Sorry for the late response. I am totally with you on this issue. I don't how Wang sifu feel but I get totally pissed when a uke falls before I even execute a technique. Pissed that I have not realized that I have acquired this "transparent" power :D

Regards

David Y

David:

I am with you on that brother! It is both sad and encouraging to see that Aikido is not the only art that has trouble balancing between collusive practice (that borders on cult-like behavior) and cooperative practice that push each partner to their limits.

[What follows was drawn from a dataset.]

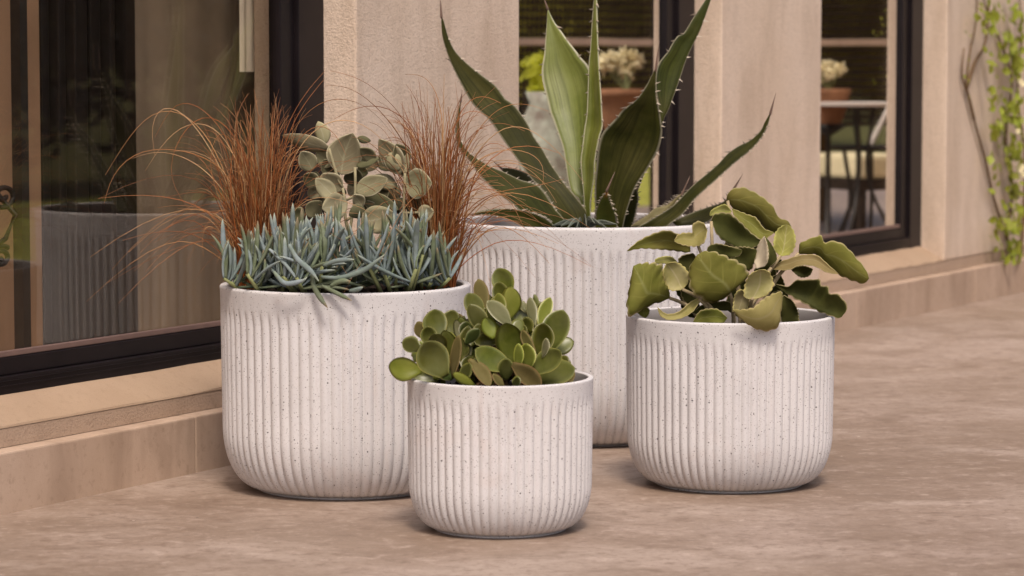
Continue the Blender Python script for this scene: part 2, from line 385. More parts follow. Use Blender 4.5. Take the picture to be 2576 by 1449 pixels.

I find that I am constantly reminding and encouraging my students to stop "helping me" look good and actually try and make what I do fail. It is easy to slip into those collusive patterns. Of course when that happens, our "transparent" powers are just marvelous :D !

Marc Abrams

Rabih Shanshiry
07-23-2010, 08:39 AM
I have to agree with Buck that queries as to his own specific experience for other posters to be able to place his remarks in some sort of elusive "context" is off-topic to this particular thread. I haven't read any of Buck's statements or remarks on this thread as necessarily relating to or depending upon Buck's individual ability to manifest any particular physical skill or demonstrate aiki. He's commented on Wang's students' credulity, asked some questions about what goes into students' acceptance of a teacher's demonstration, and offered some sources relating to Daoism and Chinese culture.

I might take a different position if Buck was posting about some demonstration of physical skill and critiquing it. But he's not on this thread. It's a general topic, not about whether Buck has a particular skill or training experience.

+1

Especially in light of a pretty solid mea culpa from him in post #29.